Wednesday, September 19, 2007

L'annine® Mango Hand and Body Cream

When gourmand notes are used in functional products, two possible outcomes exist. The first is a balanced result, where the edible material’s aroma resonates with the function of the product and adds character to the base. The second and less desirable outcome is a product that is overly jammy or vegetal, with aromas that overpower the base or its perceived function. L’annine® manufactures a hand and body cream in three fragrances. Each is lovely in its own right, but L’annine®’s Mango formula is a great example of well-executed, functional perfumery—that’s right, perfumery.

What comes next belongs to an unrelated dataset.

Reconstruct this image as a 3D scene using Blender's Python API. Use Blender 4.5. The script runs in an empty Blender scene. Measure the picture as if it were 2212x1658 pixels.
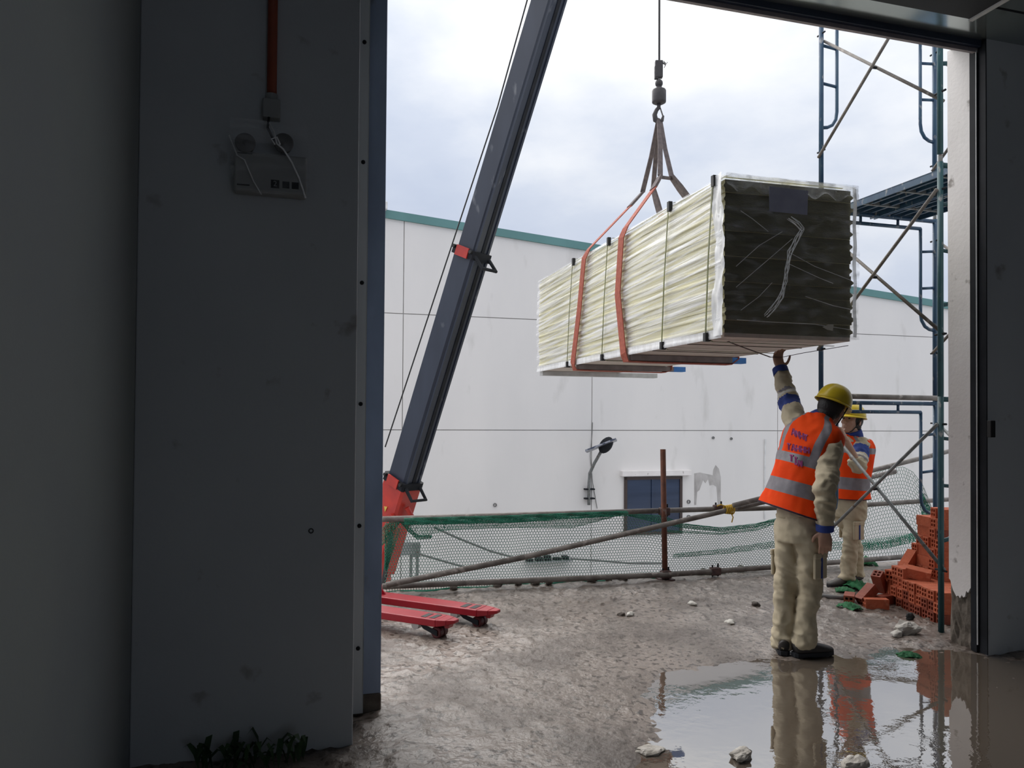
import bpy, bmesh, math, random
import numpy as np
from mathutils import Vector, Matrix, Euler
from mathutils.bvhtree import BVHTree
from mathutils import noise as mnoise
R = math.radians
rnd = random.Random(7)
C = bpy.context.scene.collection
scene = bpy.context.scene

# ---------------------------------------------------------------- camera
F, H = 1661.0, 1.53
PITCH, ROLL, HORIZON = R(0.95), R(0.42), 900.0
cam_d = bpy.data.cameras.new('camera')
cam = bpy.data.objects.new('camera', cam_d)
C.objects.link(cam)
cam_d.sensor_width = 36.0
cam_d.lens = 36.0 * F / 2212.0
SHIFT = (HORIZON - 829.0) - F * math.tan(PITCH)
cam_d.shift_y = SHIFT / 2212.0
cam_d.clip_end = 500
RM = Matrix.Rotation(math.pi / 2 + PITCH, 3, 'X') @ Matrix.Rotation(ROLL, 3, 'Z')
cam.matrix_world = Matrix.Translation((0, 0, H)) @ RM.to_4x4()
scene.camera = cam
CAMP = Vector((0, 0, H))

# ---------------------------------------------------------------- sky (overcast, brighter overhead)
SKY_STRENGTH = 1.0
w = bpy.data.worlds.new('overcast_sky')
scene.world = w
w.use_nodes = True
nt = w.node_tree
nt.nodes.clear()
tc = nt.nodes.new('ShaderNodeTexCoord')
sep = nt.nodes.new('ShaderNodeSeparateXYZ')
nt.links.new(tc.outputs['Generated'], sep.inputs[0])
mp = nt.nodes.new('ShaderNodeMapping')
mp.inputs['Scale'].default_value = (1.0, 1.0, 2.2)
mp.inputs['Location'].default_value = (0.35, 0.1, 0.2)
nt.links.new(tc.outputs['Generated'], mp.inputs[0])
nz = nt.nodes.new('ShaderNodeTexNoise')
nz.inputs['Scale'].default_value = 2.6
nz.inputs['Detail'].default_value = 7
nz.inputs['Roughness'].default_value = 0.52
nt.links.new(mp.outputs[0], nz.inputs['Vector'])
# cloud value = noise + elevation
ma = nt.nodes.new('ShaderNodeMath'); ma.operation = 'MULTIPLY_ADD'
nt.links.new(sep.outputs[2], ma.inputs[0]); ma.inputs[1].default_value = 0.5
nt.links.new(nz.outputs['Fac'], ma.inputs[2])
cr = nt.nodes.new('ShaderNodeValToRGB')
cr.color_ramp.elements[0].position = 0.42
cr.color_ramp.elements[0].color = (0.52, 0.59, 0.74, 1)
cr.color_ramp.elements[1].position = 0.88
cr.color_ramp.elements[1].color = (0.98, 0.99, 1.0, 1)
e = cr.color_ramp.elements.new(0.62)
e.color = (0.64, 0.70, 0.82, 1)
nt.links.new(ma.outputs[0], cr.inputs[0])
el = nt.nodes.new('ShaderNodeMapRange')
el.inputs['From Min'].default_value = 0.0; el.inputs['From Max'].default_value = 1.0
el.inputs['To Min'].default_value = 0.88; el.inputs['To Max'].default_value = 1.5
nt.links.new(sep.outputs[2], el.inputs['Value'])
mul = nt.nodes.new('ShaderNodeMath'); mul.operation = 'MULTIPLY'
nt.links.new(el.outputs[0], mul.inputs[0]); mul.inputs[1].default_value = SKY_STRENGTH
bg = nt.nodes.new('ShaderNodeBackground')
nt.links.new(cr.outputs[0], bg.inputs['Color'])
nt.links.new(mul.outputs[0], bg.inputs['Strength'])
wo = nt.nodes.new('ShaderNodeOutputWorld')
nt.links.new(bg.outputs[0], wo.inputs[0])

# the sun behind the overcast: weak and very soft
sl = bpy.data.lights.new('veiled_sun', 'SUN')
sl.energy = 4.0; sl.angle = R(75); sl.color = (1.0, 0.97, 0.93)
so = bpy.data.objects.new('veiled_sun', sl)
so.rotation_euler = Vector((0.42, -0.62, -0.66)).to_track_quat('-Z', 'Y').to_euler()   # from the bright cloud, upper left of the opening
C.objects.link(so)

scene.view_settings.view_transform = 'Standard'
scene.view_settings.look = 'None'
scene.view_settings.exposure = 0.0
scene.view_settings.gamma = 1.0
scene.view_settings.use_curve_mapping = False
try:
    scene.cycles.use_denoising = True
    scene.cycles.max_bounces = 8
    scene.cycles.diffuse_bounces = 5
    scene.cycles.transparent_max_bounces = 24
except Exception:
    pass

# ---------------------------------------------------------------- pixel -> world
def ray(px, py):
    v = Vector(((px - 1106.0) / F, -(py - 829.0 - SHIFT) / F, -1.0))
    return (RM @ v).normalized()
def project(p):
    v = RM.transposed() @ (Vector(p) - CAMP)
    return (1106.0 + F * v.x / -v.z, 829.0 + SHIFT - F * v.y / -v.z)
def at(px, py, Y):
    d = ray(px, py)
    return CAMP + d * (Y / d.y)
def flo(px, py, z=0.0):
    d = ray(px, py)
    return CAMP + d * ((z - H) / d.z)
TH = math.atan2(0.2788, 0.9603)
U = Vector((math.cos(TH), math.sin(TH), 0)); N = Vector((-math.sin(TH), math.cos(TH), 0)); Z = Vector((0, 0, 1))
def W(u, n, z=0.0):
    return U * u + N * n + Z * z
def un(p):
    return (p.dot(U), p.dot(N), p.z)
def on_n(px, py, n):                       # ray against the vertical plane at distance n (parallel to the door wall)
    d = ray(px, py)
    return CAMP + d * ((n - CAMP.dot(N)) / d.dot(N))
RU = Matrix.Rotation(TH, 3, 'Z')

# ---------------------------------------------------------------- materials
def mat(name, c1, c2=None, rough=0.6, scale=6.0, bump=0.0, bscale=30.0, metal=0.0, detail=5, stretch=(1, 1, 1),
        lo=0.35, hi=0.65, spec=None, rough2=None, c3=None, c3s=25.0, c3lo=0.62, c3hi=0.7, bdetail=4, bstretch=None):
    m = bpy.data.materials.new(name); m.use_nodes = True
    t = m.node_tree; b = t.nodes['Principled BSDF']
    b.inputs['Roughness'].default_value = rough; b.inputs['Metallic'].default_value = metal
    if spec is not None: b.inputs['Specular IOR Level'].default_value = spec
    co = t.nodes.new('ShaderNodeTexCoord'); mpn = t.nodes.new('ShaderNodeMapping')
    t.links.new(co.outputs['Object'], mpn.inputs[0]); mpn.inputs['Scale'].default_value = stretch
    if c2 is None: c2 = tuple(x * 0.82 for x in c1)
    n1 = t.nodes.new('ShaderNodeTexNoise'); n1.inputs['Scale'].default_value = scale; n1.inputs['Detail'].default_value = detail
    t.links.new(mpn.outputs[0], n1.inputs['Vector'])
    r1 = t.nodes.new('ShaderNodeValToRGB')
    r1.color_ramp.elements[0].position = lo; r1.color_ramp.elements[1].position = hi
    r1.color_ramp.elements[0].color = (*c1, 1); r1.color_ramp.elements[1].color = (*c2, 1)
    t.links.new(n1.outputs['Fac'], r1.inputs[0])
    out = r1.outputs[0]
    if c3 is not None:
        n3 = t.nodes.new('ShaderNodeTexNoise'); n3.inputs['Scale'].default_value = c3s; n3.inputs['Detail'].default_value = 6
        t.links.new(mpn.outputs[0], n3.inputs['Vector'])
        r3 = t.nodes.new('ShaderNodeMapRange'); r3.inputs['From Min'].default_value = c3lo; r3.inputs['From Max'].default_value = c3hi
        t.links.new(n3.outputs['Fac'], r3.inputs['Value'])
        mx = t.nodes.new('ShaderNodeMix'); mx.data_type = 'RGBA'
        t.links.new(r3.outputs[0], mx.inputs[0]); t.links.new(out, mx.inputs[6]); mx.inputs[7].default_value = (*c3, 1)
        out = mx.outputs[2]
    t.links.new(out, b.inputs['Base Color'])
    if rough2 is not None:
        mr = t.nodes.new('ShaderNodeMapRange'); mr.inputs['From Min'].default_value = lo; mr.inputs['From Max'].default_value = hi
        mr.inputs['To Min'].default_value = rough; mr.inputs['To Max'].default_value = rough2
        t.links.new(n1.outputs['Fac'], mr.inputs['Value']); t.links.new(mr.outputs[0], b.inputs['Roughness'])
    if bump:
        n2 = t.nodes.new('ShaderNodeTexNoise'); n2.inputs['Scale'].default_value = bscale; n2.inputs['Detail'].default_value = bdetail
        if bstretch:
            mp2 = t.nodes.new('ShaderNodeMapping'); mp2.inputs['Scale'].default_value = bstretch
            t.links.new(co.outputs['Object'], mp2.inputs[0]); t.links.new(mp2.outputs[0], n2.inputs['Vector'])
        else: t.links.new(mpn.outputs[0], n2.inputs['Vector'])
        bp = t.nodes.new('ShaderNodeBump'); bp.inputs['Strength'].default_value = bump; bp.inputs['Distance'].default_value = 0.01
        t.links.new(n2.outputs['Fac'], bp.inputs['Height']); t.links.new(bp.outputs[0], b.inputs['Normal'])
    return m

def film_mat(name, col, lo, hi, stretch, scale, amin, amax, rough=0.25, rot=(0, 0, 0)):
    m = bpy.data.materials.new(name); m.use_nodes = True
    t = m.node_tree; b = t.nodes['Principled BSDF']; o = t.nodes['Material Output']
    b.inputs['Base Color'].default_value = (*col, 1); b.inputs['Roughness'].default_value = rough
    co = t.nodes.new('ShaderNodeTexCoord'); mpn = t.nodes.new('ShaderNodeMapping')
    t.links.new(co.outputs['Object'], mpn.inputs[0]); mpn.vector_type = 'TEXTURE'
    mpn.inputs['Scale'].default_value = tuple(1 / x for x in stretch); mpn.inputs['Rotation'].default_value = rot
    n1 = t.nodes.new('ShaderNodeTexNoise'); n1.inputs['Scale'].default_value = scale; n1.inputs['Detail'].default_value = 4
    n1.inputs['Distortion'].default_value = 0.3
    t.links.new(mpn.outputs[0], n1.inputs['Vector'])
    mr = t.nodes.new('ShaderNodeMapRange'); mr.inputs['From Min'].default_value = lo; mr.inputs['From Max'].default_value = hi
    mr.inputs['To Min'].default_value = amin; mr.inputs['To Max'].default_value = amax
    t.links.new(n1.outputs['Fac'], mr.inputs['Value'])
    tr = t.nodes.new('ShaderNodeBsdfTransparent'); mx = t.nodes.new('ShaderNodeMixShader')
    t.links.new(mr.outputs[0], mx.inputs[0]); t.links.new(tr.outputs[0], mx.inputs[1]); t.links.new(b.outputs[0], mx.inputs[2])
    bp = t.nodes.new('ShaderNodeBump'); bp.inputs['Strength'].default_value = 0.6; bp.inputs['Distance'].default_value = 0.012
    t.links.new(n1.outputs['Fac'], bp.inputs['Height']); t.links.new(bp.outputs[0], b.inputs['Normal'])
    t.links.new(mx.outputs[0], o.inputs['Surface'])
    return m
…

Functional perfumery is highly underappreciated and oftentimes more difficult to execute than fine fragrance creation. Lotion, cream and detergent bases have unique characteristic odors that need to be reckoned with. If you have ever smelled unscented, tallow-based soaps then you have made acquaintance with such harsh, alkaline odors. (Even the scent of “unscented” products can be slightly unpleasant, something I personally notice every time I unwrap a bar of Dove “unscented” soap.) There is also the matter of chemical reactions that cause malodors and discoloration. Buying a product you like and seeing separation and discoloration occur after purchase is more than disappointing—it’s enough to turn you off a product for good.

L’annine® Mango Hand and Body Cream is a gentle rendition of ripe mango, the fragrance harmoniously situated within a silicone, allantoin and glycerin base. The olfactive unfolding of the cream’s perfume seems to follow the trail of aromas engendered by a cutting knife against the fruit. Notes of green mango skin and orange are the first aromas to be noticed, followed by a pulpy fresh aura one finds as the knife draws closer to the pit. The scent does not overstay its welcome—it curtsies and slowly exits as the light formula is absorbed into the skin.

You may never know the name of the person who developed the scent for your favorite fragranced product, but rest assured—the craft and skill of a professionally trained perfumer is there.